Input data =

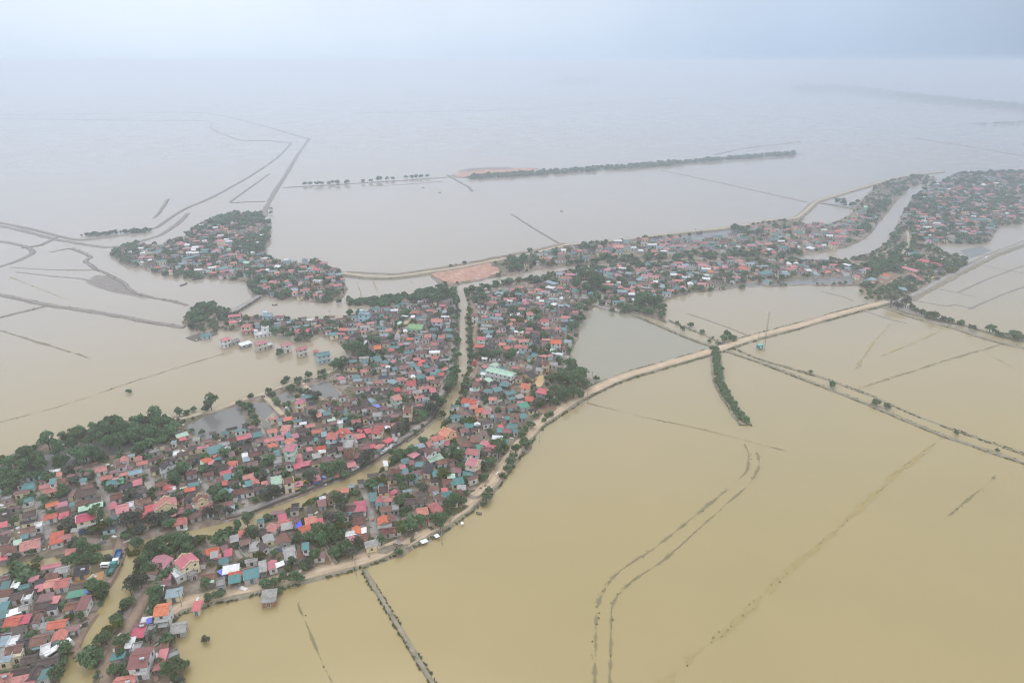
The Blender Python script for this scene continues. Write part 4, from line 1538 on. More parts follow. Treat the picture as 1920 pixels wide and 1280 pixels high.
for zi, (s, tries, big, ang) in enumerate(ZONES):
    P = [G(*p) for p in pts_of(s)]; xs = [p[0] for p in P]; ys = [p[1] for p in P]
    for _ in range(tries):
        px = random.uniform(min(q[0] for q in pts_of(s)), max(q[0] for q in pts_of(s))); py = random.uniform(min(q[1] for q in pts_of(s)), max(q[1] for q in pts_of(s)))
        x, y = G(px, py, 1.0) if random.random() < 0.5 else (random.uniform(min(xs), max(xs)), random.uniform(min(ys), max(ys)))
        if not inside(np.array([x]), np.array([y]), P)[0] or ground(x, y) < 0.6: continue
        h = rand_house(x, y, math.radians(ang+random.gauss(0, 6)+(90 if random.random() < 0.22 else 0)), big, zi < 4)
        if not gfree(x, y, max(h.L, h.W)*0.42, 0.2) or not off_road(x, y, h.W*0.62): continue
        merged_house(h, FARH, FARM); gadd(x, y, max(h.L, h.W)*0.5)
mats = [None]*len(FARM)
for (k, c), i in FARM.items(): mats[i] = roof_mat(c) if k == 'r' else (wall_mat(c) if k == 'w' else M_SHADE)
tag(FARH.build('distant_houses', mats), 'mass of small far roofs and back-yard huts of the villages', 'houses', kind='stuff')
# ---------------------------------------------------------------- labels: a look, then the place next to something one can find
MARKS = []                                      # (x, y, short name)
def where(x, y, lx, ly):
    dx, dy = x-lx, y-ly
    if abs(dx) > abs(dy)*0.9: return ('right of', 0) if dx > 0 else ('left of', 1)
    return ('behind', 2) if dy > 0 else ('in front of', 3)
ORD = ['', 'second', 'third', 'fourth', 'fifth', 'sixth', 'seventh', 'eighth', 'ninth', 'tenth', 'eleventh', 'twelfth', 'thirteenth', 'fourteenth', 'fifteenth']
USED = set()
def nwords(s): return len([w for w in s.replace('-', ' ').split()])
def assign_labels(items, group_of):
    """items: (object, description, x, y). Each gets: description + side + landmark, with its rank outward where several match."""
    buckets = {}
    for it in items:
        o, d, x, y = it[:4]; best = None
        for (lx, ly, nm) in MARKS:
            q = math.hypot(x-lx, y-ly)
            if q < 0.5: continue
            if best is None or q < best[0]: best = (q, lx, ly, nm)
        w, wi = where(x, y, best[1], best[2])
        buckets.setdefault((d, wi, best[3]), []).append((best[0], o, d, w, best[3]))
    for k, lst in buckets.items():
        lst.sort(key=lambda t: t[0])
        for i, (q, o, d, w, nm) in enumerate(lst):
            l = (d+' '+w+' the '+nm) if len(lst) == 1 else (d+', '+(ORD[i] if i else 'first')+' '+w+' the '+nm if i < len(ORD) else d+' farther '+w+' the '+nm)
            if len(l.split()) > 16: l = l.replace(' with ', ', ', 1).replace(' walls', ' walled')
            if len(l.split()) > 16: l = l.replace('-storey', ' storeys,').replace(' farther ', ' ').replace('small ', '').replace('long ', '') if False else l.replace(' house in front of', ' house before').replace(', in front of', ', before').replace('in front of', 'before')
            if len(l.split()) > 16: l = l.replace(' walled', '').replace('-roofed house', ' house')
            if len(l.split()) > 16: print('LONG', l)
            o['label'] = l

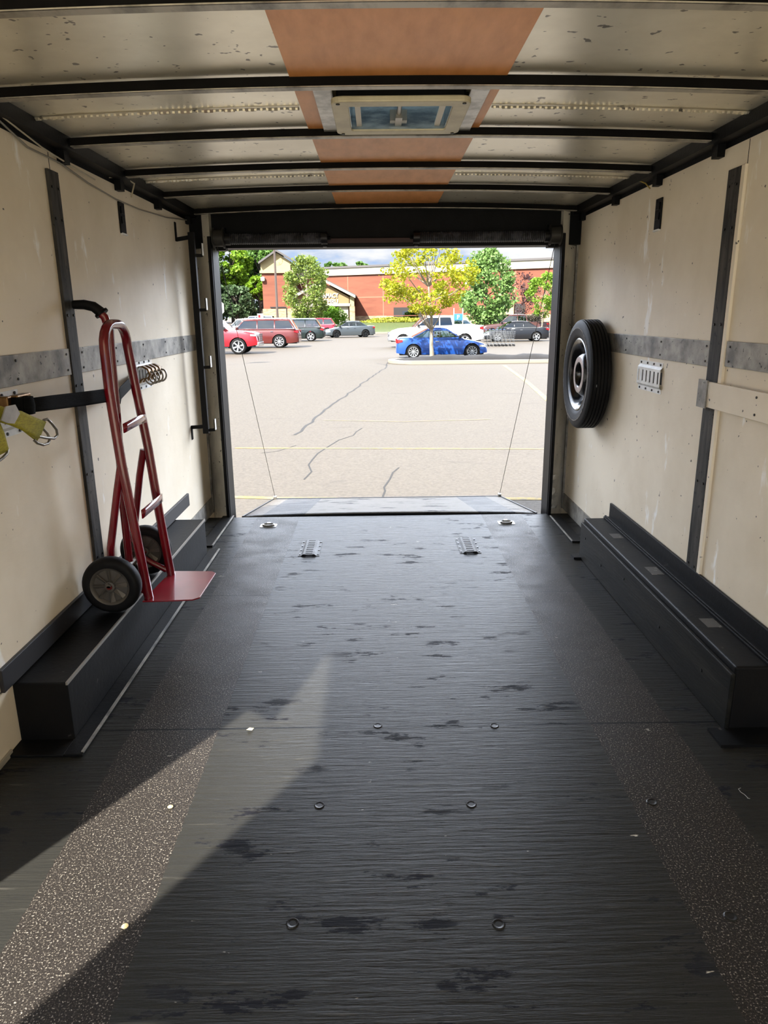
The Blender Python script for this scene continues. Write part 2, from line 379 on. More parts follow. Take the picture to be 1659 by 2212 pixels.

Work to do =
Skip the pictures and print each record exactly as it stands.

Output of the task =
The Blender Python script for this scene continues. Write part 4, from line 1538 on. More parts follow. Treat the picture as 1920 pixels wide and 1280 pixels high.
for zi, (s, tries, big, ang) in enumerate(ZONES):
    P = [G(*p) for p in pts_of(s)]; xs = [p[0] for p in P]; ys = [p[1] for p in P]
    for _ in range(tries):
        px = random.uniform(min(q[0] for q in pts_of(s)), max(q[0] for q in pts_of(s))); py = random.uniform(min(q[1] for q in pts_of(s)), max(q[1] for q in pts_of(s)))
        x, y = G(px, py, 1.0) if random.random() < 0.5 else (random.uniform(min(xs), max(xs)), random.uniform(min(ys), max(ys)))
        if not inside(np.array([x]), np.array([y]), P)[0] or ground(x, y) < 0.6: continue
        h = rand_house(x, y, math.radians(ang+random.gauss(0, 6)+(90 if random.random() < 0.22 else 0)), big, zi < 4)
        if not gfree(x, y, max(h.L, h.W)*0.42, 0.2) or not off_road(x, y, h.W*0.62): continue
        merged_house(h, FARH, FARM); gadd(x, y, max(h.L, h.W)*0.5)
mats = [None]*len(FARM)
for (k, c), i in FARM.items(): mats[i] = roof_mat(c) if k == 'r' else (wall_mat(c) if k == 'w' else M_SHADE)
tag(FARH.build('distant_houses', mats), 'mass of small far roofs and back-yard huts of the villages', 'houses', kind='stuff')
# ---------------------------------------------------------------- labels: a look, then the place next to something one can find
MARKS = []                                      # (x, y, short name)
def where(x, y, lx, ly):
    dx, dy = x-lx, y-ly
    if abs(dx) > abs(dy)*0.9: return ('right of', 0) if dx > 0 else ('left of', 1)
    return ('behind', 2) if dy > 0 else ('in front of', 3)
ORD = ['', 'second', 'third', 'fourth', 'fifth', 'sixth', 'seventh', 'eighth', 'ninth', 'tenth', 'eleventh', 'twelfth', 'thirteenth', 'fourteenth', 'fifteenth']
USED = set()
def nwords(s): return len([w for w in s.replace('-', ' ').split()])
def assign_labels(items, group_of):
    """items: (object, description, x, y). Each gets: description + side + landmark, with its rank outward where several match."""
    buckets = {}
    for it in items:
        o, d, x, y = it[:4]; best = None
        for (lx, ly, nm) in MARKS:
            q = math.hypot(x-lx, y-ly)
            if q < 0.5: continue
            if best is None or q < best[0]: best = (q, lx, ly, nm)
        w, wi = where(x, y, best[1], best[2])
        buckets.setdefault((d, wi, best[3]), []).append((best[0], o, d, w, best[3]))
    for k, lst in buckets.items():
        lst.sort(key=lambda t: t[0])
        for i, (q, o, d, w, nm) in enumerate(lst):
            l = (d+' '+w+' the '+nm) if len(lst) == 1 else (d+', '+(ORD[i] if i else 'first')+' '+w+' the '+nm if i < len(ORD) else d+' farther '+w+' the '+nm)
            if len(l.split()) > 16: l = l.replace(' with ', ', ', 1).replace(' walls', ' walled')
            if len(l.split()) > 16: l = l.replace('-storey', ' storeys,').replace(' farther ', ' ').replace('small ', '').replace('long ', '') if False else l.replace(' house in front of', ' house before').replace(', in front of', ', before').replace('in front of', 'before')
            if len(l.split()) > 16: l = l.replace(' walled', '').replace('-roofed house', ' house')
            if len(l.split()) > 16: print('LONG', l)
            o['label'] = l

The Blender Python script for this scene continues. Write part 2, from line 379 on. More parts follow. Take the picture to be 1659 by 2212 pixels.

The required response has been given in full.